LINDA ROBINSON SOKOLOWSKI
Linda Robinson Sokolowski, having begun intense studio work at Rhode Island School of Design, spent her senior year in Rome with the school’s European Honors Program. Those eight months drawing in the Roman Forum, Hadrian’s Villa and the hill towns of Tuscany initiated an independent vision of landscape sites that are implied records of remarkable human endeavor. After having received her BFA in painting from R.I.S.D. in 1965, she chose the University of Iowa for graduate work in printmaking, after having seen Mauricio Lasansky’s “Nazi Drawings” at the Whitney. Determined to continue her study of intaglio (after Michael Mazur’s “Closed Ward” influences at R.I.S.D.), she chose Lasansky’s superb print workshop where she completed her M.A. with her written thesis, The Original Prints and Restrikes from the Plates of Kaethe Kollwitz.

In 1971, after having been for several years the assistant to the painter James Lechay and after having received her MFA in printmaking, she was invited to become Instructor of Drawing at the University of Iowa during the summer months. That same year she accepted a full time Department of Art faculty position at Harpur College, SUNY Binghamton (Binghamton University), later becoming head of printmaking while continuing to be a primary influence in drawing for over three decades. She was known for her glue that connected monotype and intaglio printmaking respectively to painting and sculpture, as she enthusiastically designed substantial problems for her students who thrived from those connections.

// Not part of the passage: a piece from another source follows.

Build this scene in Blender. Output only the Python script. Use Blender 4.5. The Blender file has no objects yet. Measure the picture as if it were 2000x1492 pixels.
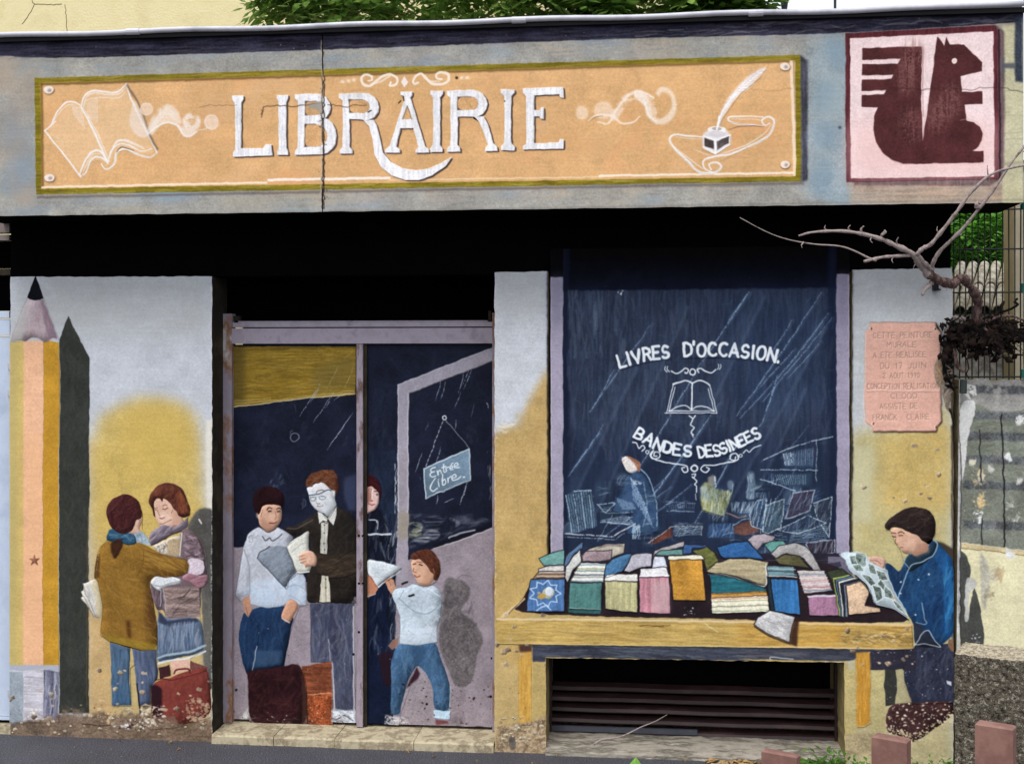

Sokolowski's paintings and works on paper have been shown primarily in New York City through Kraushaar Galleries where she presented ten solo shows in the thirty-three years she was represented by that gallery under Antoinette Kraushaar, Carole Pesner and later Katherine Kaplan Degn. In 2007, her landscape retrospective, entitled The Earth's Stage, was mounted at the Roberson Museum and Science Center in Binghamton, N.Y..Since that exhibition, she has been involved with six series of large monotypes and paintings:
Cathedral Facades; The Coasts of New Zealand; The Great Hypostyle Hall at Karnak;
Volcanic Fields; The Life of Death Valley, and The Mountains Surrounding Tucson
.

Sokolowski received the Childe Hassam Purchase Award from the American Academy of Arts and Letters and several research grants from the State University of New York. She has participated in group exhibitions at many venues including Arkansas Art Center, the Butler Institute of American Art, McNay Art Institute, Munson- Williams-Proctor Institute, the National Academy of Design, Pratt, Rhode Island School of Design and the National Museum of American Art of the Smithsonian Institution. Her work can be found in the public collections of the Library of Congress, PepsiCo, the Pushkin Museum, Moscow and many universities. Sokolowski’s work has been reproduced in the following publications:
The Artist and the American Landscape by John Driscoll and Arnold Skolnick, published in 1998 in the USA by First Glance Books
Contemporary Women Artists by Wendy Beckett, published by Phaidon Press Limited, 1988
More than Land or Sky: Art from Appalachia, published by the Smithsonian Institution Press in 1981
L
inda Sokolowski:The Earth's Stage (catalogue for her landscape retrospective), copyright September 2007, Roberson Museum and Science Center ISBN 0-937318-34-5

WHAT'S THE PROBLEM?
Enigmas for the Visual Arts Studio

2021 Linda Robinson Sokolowski
Printed and bound in the USA by Bookmobile, Minneapolis, Minnesota

The artist actively maintains printmaking and painting studios in Bethel, New York where she works and lives with her husband Robert. They travel to sites that her work requires….the Southwest’s canyons, Hawaii’s, Ecuador’s and California’s volcanic craters, Italy’s ruins and structures on water, Germany’s river towns and cathedrals, the temples and pyramids of Guatemala, Mexico and Egypt, and Peru’s Incan structures. Locally she is inspired by a landscape of abandoned spaces, its pools, silos, bridges and its surrounding wetlands and fields. In addition to interpreting the earth’s structures, Sokolowski continues to work figuratively with inspiring models.